Woodwind Quintet and Marimba (with optional percussion), 6m45s

6m45s

Download (free):  .mp3 (8.0MB)   .m4a (30.2MB)   .flac (28.2MB) 

John Chow Seymour, marimba and flute (multitracked), the other parts are covered electronically in this mockup recording.

 

Inspired by organizational techniques identified in Southeast Asian music, my MM thesis composition explores coordination vs. discoordination as a main dramatic device, though a shifting variety of textures. As each melodic phrase goes by, the instruments of the chamber ensemble pull apart from each other rhythmically, harmonically, even motivically, then congeal again in a unison gesture only to spread apart again during the next phrase. The music is at first static but grows to an exciting climax as the points of coordination grow closer to each other.

The concept was to employ organizational techniques common to traditional music from cultures all over Southeast Asia – from Thai and Khmer through the myriad cultures of Malysia and Indonesia – and couple these with “my own” western-influenced harmonic, motivic, and timbral language. The result is a composition that doesn’t sound Southeast Asian on the surface, but which is organized according to principles identified in Southeast Asian music.

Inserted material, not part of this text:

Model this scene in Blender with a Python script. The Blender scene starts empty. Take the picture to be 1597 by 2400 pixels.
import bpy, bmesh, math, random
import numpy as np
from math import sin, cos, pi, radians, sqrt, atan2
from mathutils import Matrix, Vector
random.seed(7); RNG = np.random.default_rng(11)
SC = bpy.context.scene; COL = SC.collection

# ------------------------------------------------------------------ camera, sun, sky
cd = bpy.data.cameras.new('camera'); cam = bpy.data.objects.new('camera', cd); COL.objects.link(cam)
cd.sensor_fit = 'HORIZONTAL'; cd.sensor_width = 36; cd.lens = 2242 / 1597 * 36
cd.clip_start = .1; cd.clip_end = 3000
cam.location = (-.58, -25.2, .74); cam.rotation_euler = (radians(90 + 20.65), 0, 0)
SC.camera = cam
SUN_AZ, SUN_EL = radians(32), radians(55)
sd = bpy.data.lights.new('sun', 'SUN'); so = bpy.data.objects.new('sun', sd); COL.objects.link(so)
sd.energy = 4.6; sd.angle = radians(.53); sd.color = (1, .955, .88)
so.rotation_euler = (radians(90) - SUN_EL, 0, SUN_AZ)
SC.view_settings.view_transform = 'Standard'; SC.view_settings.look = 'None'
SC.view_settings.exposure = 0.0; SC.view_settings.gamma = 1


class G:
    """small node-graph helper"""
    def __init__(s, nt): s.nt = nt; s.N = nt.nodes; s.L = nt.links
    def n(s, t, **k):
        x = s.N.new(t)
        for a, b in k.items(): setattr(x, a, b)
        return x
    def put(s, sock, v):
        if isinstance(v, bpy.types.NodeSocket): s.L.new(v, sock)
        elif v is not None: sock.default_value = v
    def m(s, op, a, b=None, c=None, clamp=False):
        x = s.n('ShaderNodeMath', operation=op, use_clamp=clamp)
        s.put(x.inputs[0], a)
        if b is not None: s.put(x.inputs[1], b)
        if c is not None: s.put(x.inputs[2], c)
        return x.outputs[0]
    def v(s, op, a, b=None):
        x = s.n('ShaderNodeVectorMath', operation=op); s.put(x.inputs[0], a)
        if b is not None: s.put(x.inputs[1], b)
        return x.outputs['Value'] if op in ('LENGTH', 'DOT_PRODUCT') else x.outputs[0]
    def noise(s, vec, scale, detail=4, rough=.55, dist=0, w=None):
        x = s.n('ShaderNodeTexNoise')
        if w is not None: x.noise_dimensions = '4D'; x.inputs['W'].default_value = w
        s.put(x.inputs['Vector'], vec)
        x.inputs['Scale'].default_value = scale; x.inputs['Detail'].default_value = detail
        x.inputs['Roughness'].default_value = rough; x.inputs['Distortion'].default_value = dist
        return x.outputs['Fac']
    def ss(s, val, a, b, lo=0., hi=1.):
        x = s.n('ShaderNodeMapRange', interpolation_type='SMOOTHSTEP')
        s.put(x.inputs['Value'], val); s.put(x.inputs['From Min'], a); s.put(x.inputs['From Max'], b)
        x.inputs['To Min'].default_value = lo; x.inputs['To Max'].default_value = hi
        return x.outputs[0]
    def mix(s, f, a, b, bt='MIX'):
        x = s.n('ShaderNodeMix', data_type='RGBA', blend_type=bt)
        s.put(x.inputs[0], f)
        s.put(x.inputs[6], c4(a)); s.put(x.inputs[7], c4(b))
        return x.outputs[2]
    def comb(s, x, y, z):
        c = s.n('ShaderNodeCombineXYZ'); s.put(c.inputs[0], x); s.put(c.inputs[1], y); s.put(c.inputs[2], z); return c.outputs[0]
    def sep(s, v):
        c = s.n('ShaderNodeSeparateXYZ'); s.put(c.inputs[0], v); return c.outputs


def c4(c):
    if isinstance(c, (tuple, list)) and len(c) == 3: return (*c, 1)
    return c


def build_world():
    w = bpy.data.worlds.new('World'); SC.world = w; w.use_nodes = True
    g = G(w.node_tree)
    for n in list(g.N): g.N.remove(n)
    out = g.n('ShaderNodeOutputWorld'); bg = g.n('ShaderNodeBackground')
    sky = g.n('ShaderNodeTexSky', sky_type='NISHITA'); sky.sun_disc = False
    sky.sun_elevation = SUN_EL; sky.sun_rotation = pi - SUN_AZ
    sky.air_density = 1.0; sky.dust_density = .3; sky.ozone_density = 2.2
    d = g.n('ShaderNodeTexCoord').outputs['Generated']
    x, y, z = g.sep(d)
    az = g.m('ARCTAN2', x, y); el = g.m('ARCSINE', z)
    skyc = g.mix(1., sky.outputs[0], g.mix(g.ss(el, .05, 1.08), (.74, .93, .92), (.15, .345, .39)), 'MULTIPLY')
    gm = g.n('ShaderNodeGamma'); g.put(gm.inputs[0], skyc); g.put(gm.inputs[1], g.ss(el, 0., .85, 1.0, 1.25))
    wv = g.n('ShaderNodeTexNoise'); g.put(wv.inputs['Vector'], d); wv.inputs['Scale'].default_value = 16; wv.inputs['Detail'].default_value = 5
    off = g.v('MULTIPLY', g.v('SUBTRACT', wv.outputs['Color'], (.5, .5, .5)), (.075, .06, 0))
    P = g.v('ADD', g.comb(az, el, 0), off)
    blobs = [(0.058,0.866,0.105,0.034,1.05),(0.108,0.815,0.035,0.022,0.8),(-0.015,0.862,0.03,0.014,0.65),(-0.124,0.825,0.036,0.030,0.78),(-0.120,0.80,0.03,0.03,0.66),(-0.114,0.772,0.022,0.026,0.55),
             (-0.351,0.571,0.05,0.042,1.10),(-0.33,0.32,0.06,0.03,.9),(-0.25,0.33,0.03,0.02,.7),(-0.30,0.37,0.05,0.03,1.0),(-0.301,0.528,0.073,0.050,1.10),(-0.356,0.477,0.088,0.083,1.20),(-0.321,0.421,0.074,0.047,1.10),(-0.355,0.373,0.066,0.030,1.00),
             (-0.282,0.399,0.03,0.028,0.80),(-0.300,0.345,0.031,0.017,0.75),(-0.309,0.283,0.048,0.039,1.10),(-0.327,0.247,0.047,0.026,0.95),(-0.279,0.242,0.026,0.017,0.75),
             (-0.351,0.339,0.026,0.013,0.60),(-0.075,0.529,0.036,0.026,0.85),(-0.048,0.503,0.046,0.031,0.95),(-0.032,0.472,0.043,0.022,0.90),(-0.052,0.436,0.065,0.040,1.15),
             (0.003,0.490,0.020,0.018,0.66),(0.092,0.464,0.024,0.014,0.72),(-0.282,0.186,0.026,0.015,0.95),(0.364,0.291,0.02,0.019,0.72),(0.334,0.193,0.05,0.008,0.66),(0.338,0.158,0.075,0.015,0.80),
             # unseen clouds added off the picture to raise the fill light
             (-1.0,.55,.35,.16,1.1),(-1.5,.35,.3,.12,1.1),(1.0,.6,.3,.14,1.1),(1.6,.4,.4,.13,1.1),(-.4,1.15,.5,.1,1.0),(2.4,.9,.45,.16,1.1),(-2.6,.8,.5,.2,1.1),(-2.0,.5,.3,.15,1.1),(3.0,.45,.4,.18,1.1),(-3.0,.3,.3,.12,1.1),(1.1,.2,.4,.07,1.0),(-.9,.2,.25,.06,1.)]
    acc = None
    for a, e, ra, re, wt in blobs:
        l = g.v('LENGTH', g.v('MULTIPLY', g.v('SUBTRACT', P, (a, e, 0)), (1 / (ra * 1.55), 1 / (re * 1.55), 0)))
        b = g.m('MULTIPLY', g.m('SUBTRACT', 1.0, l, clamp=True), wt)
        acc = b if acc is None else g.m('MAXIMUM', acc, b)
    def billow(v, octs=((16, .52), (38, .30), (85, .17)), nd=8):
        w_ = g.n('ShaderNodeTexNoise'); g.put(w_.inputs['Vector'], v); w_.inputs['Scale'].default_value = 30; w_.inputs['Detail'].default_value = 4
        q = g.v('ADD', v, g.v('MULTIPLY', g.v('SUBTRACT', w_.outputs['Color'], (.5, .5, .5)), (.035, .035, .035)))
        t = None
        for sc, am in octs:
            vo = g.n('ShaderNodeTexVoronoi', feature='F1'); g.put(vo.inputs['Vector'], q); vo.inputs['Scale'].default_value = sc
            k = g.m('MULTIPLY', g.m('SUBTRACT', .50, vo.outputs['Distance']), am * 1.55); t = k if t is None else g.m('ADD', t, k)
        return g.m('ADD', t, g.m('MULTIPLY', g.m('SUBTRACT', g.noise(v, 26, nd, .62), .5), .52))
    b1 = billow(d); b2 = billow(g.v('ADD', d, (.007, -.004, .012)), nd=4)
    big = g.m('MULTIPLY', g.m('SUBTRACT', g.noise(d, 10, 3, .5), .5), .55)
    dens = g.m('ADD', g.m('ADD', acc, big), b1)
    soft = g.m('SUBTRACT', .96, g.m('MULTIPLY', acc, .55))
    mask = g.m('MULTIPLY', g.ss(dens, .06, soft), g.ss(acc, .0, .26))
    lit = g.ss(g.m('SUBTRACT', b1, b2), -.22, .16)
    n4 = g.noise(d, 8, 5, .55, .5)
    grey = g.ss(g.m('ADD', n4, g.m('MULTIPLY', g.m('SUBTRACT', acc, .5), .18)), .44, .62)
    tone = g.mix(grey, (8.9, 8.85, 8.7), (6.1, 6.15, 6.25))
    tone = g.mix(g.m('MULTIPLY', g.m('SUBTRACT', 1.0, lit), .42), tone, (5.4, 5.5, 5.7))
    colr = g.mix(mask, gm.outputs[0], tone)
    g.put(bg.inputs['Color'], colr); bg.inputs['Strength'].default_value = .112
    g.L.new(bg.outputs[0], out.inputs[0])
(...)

In terms of research, the project has implications for our understanding of musical cognition. Inspired in part by studies in the field of linguistics in which natural languages are compared cross-culturally for similar grammatical features, my project explores the possibility of comparing and contrasting musical languages for their organizational principles in hopes of learning something about the nature of aesthetic taste.

Instrumentation

Woodwind Quintet
     Flute
     Oboe
     Clarinet in B-flat
     Horn
     Bassoon
 
Marimba (Low-A; playable with only two mallets, four mallets recommended for agility.)
 
(Optional Percussion part for a seventh player: Glockenspiel and Orchestral Chimes.)